I admit, I’ve enjoyed it as well. It’s less acapella than I’d expected (and hoped), but it’s good. It gets a little whiny sometimes, but so far it’s pulled itself back just enough.

My concern, so far, is not the maturity of the themes (so far it’s been fine), it’s the constant references to the Glee kids as “losers.” They call themselves “losers”. Other people call them “losers”. It’s clear they are meant to be misfits, but it’s declared over and over again.

Now, my wife and I do talk about what we see on TV with our kids. So, we made a point of addressing this with our daughter. “The point of the show,” I said, “is that they’re really NOT losers, at all.” My daughter agreed, and we went on to discuss it in much more depth: What would you do? Has anyone ever treated you that way? What could this character have done? etc., .
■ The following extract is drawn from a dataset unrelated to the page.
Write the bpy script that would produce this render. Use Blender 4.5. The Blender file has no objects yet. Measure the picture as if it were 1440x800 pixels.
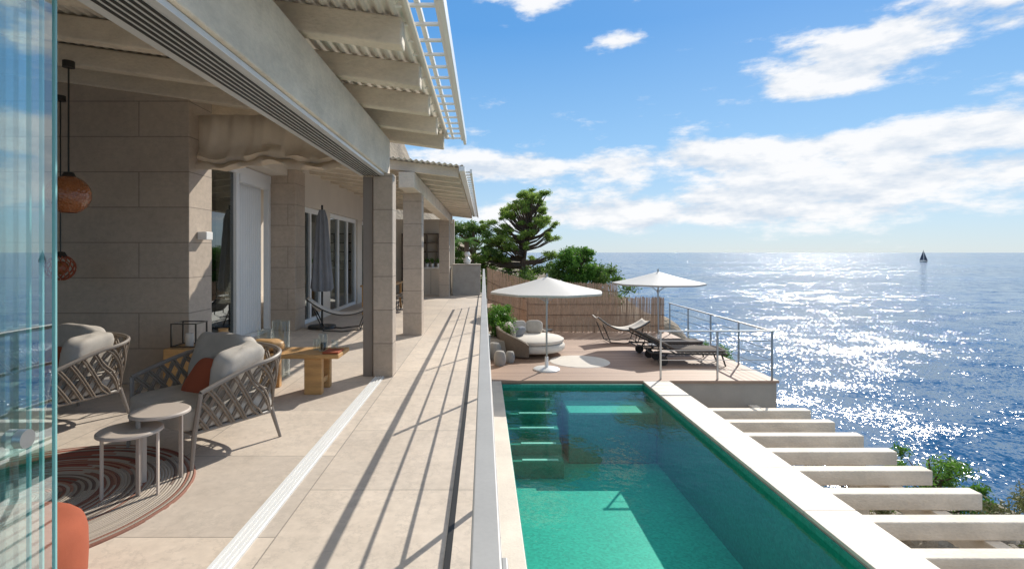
import bpy, math, random
from math import sin, cos, pi, radians, sqrt, exp
from mathutils import Vector, Matrix, Euler
random.seed(7)
S = bpy.context.scene
S.view_settings.view_transform = 'Standard'
S.view_settings.look = 'None'
S.view_settings.exposure = 0

# ---------------------------------------------------------------- helpers
class MB:
    def __init__(s): s.v=[]; s.f=[]
    def add(s, vs, fs):
        o=len(s.v); s.v+= [tuple(v) for v in vs]; s.f+=[tuple(i+o for i in f) for f in fs]; return s
    def box(s,x0,x1,y0,y1,z0,z1,M=None):
        vs=[Vector((x,y,z)) for z in (z0,z1) for y in (y0,y1) for x in (x0,x1)]
        if M is not None: vs=[M@v for v in vs]
        return s.add(vs,[(0,2,3,1),(4,5,7,6),(0,1,5,4),(2,6,7,3),(0,4,6,2),(1,3,7,5)])
    def tube(s,pts,rs,n=8,cap=True,flat=1.0):
        pts=[Vector(p) for p in pts]
        if not hasattr(rs,'__len__'): rs=[rs]*len(pts)
        vs=[];fs=[]; prev=None
        for i,p in enumerate(pts):
            d=(pts[min(i+1,len(pts)-1)]-pts[max(i-1,0)]).normalized()
            if prev is None:
                a=Vector((0,0,1)) if abs(d.z)<.9 else Vector((1,0,0))
                u=d.cross(a).normalized()
            else:
                u=(prev-d*prev.dot(d)).normalized()
            prev=u; w=d.cross(u)
            for k in range(n):
                an=2*pi*(k+.5)/n
                vs.append(p+u*cos(an)*rs[i]+w*sin(an)*rs[i]*flat)
        for i in range(len(pts)-1):
            for k in range(n):
                a=i*n+k;b=i*n+(k+1)%n
                fs.append((a,b,b+n,a+n))
        if cap:
            fs.append(tuple(range(n-1,-1,-1))); fs.append(tuple((len(pts)-1)*n+k for k in range(n)))
        return s.add(vs,fs)
    def lathe(s,prof,c=(0,0,0),n=32,a0=0,a1=2*pi):
        full=abs(a1-a0-2*pi)<1e-6; m=n if full else n+1
        vs=[];fs=[]
        for r,z in prof:
            for k in range(m):
                an=a0+(a1-a0)*k/n
                vs.append((c[0]+r*cos(an),c[1]+r*sin(an),c[2]+z))
        for i in range(len(prof)-1):
            for k in range(n):
                a=i*m+k;b=i*m+(k+1)%m
                fs.append((a,b,b+m,a+m))
        return s.add(vs,fs)
    def pillow(s,c,size,e1=.5,e2=.45,rot=(0,0,0),n=28,m=16,puff=0.0,jit=0.0):
        R=Euler(rot).to_matrix(); c=Vector(c); vs=[];fs=[]
        f=lambda w,e:(1 if w>=0 else -1)*abs(w)**e
        ph=random.random()*9
        for i in range(m+1):
            la=-pi/2+pi*i/m
            for k in range(n):
                lo=2*pi*k/n
                x=f(cos(la),e1)*f(cos(lo),e2); y=f(cos(la),e1)*f(sin(lo),e2); z=f(sin(la),e1)
                q=1-puff*min(1,(x*x+y*y)/1.6)
                v=Vector((x*size[0]/2,y*size[1]/2,z*size[2]/2*q))
                if jit: v*=1+jit*(sin(5*x+ph)*sin(4*y+ph*2)+.5*sin(9*x+3*z+ph)+.4*sin(14*z+6*x+ph))
                vs.append(c+R@v)
        for i in range(m):
            for k in range(n):
                a=i*n+k;b=i*n+(k+1)%n
                fs.append((a,b,b+n,a+n))
        return s.add(vs,fs)
    def build(s,name,mat,parent=None,smooth=False,bevel=0,sharp=35,thick=0):
        me=bpy.data.meshes.new(name); me.from_pydata(s.v,[],s.f); me.update()
        o=bpy.data.objects.new(name,me); S.collection.objects.link(o)
        me.materials.append(mat)
        if parent is not None: o.parent=parent
        if smooth:
            for p in me.polygons: p.use_smooth=True
            try: me.set_sharp_from_angle(angle=radians(sharp))
            except Exception: pass
        if thick:
            t=o.modifiers.new('t','SOLIDIFY'); t.thickness=thick
        if bevel:
            b=o.modifiers.new('b','BEVEL'); b.width=bevel; b.segments=2; b.limit_method='ANGLE'
        return o
def empty(name,loc=(0,0,0),rz=0,sc=1):
    e=bpy.data.objects.new(name,None); S.collection.objects.link(e)
    e.location=loc; e.rotation_euler=(0,0,rz); e.scale=(sc,sc,sc); e.empty_display_size=.2
    return e
def box(name,b,mat,parent=None,bevel=0.006):
    return MB().box(*b).build(name,mat,parent,bevel=bevel)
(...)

It almost had me pull the plug. If my wife hadn’t immediately taken to the show and there had been a viable alternative, we might’ve given up on it quickly, but so far it remains in our Netflix Instant Queue.

I do find myself still looking for that perfect family show to share. The Nick and Disney shows are decently produced, but they have such snarky young characters and such dumb adults – not what I’m looking for. Yes, there are game shows and singing competitions we can watch. She’s still a little young for the Mythbusters/Top Shot/Chopped type shows we watch with our son, and I find myself still looking for a good family show to share with my wife and daughter.

For now, I’ll give in to Glee, but I wish I felt better about it.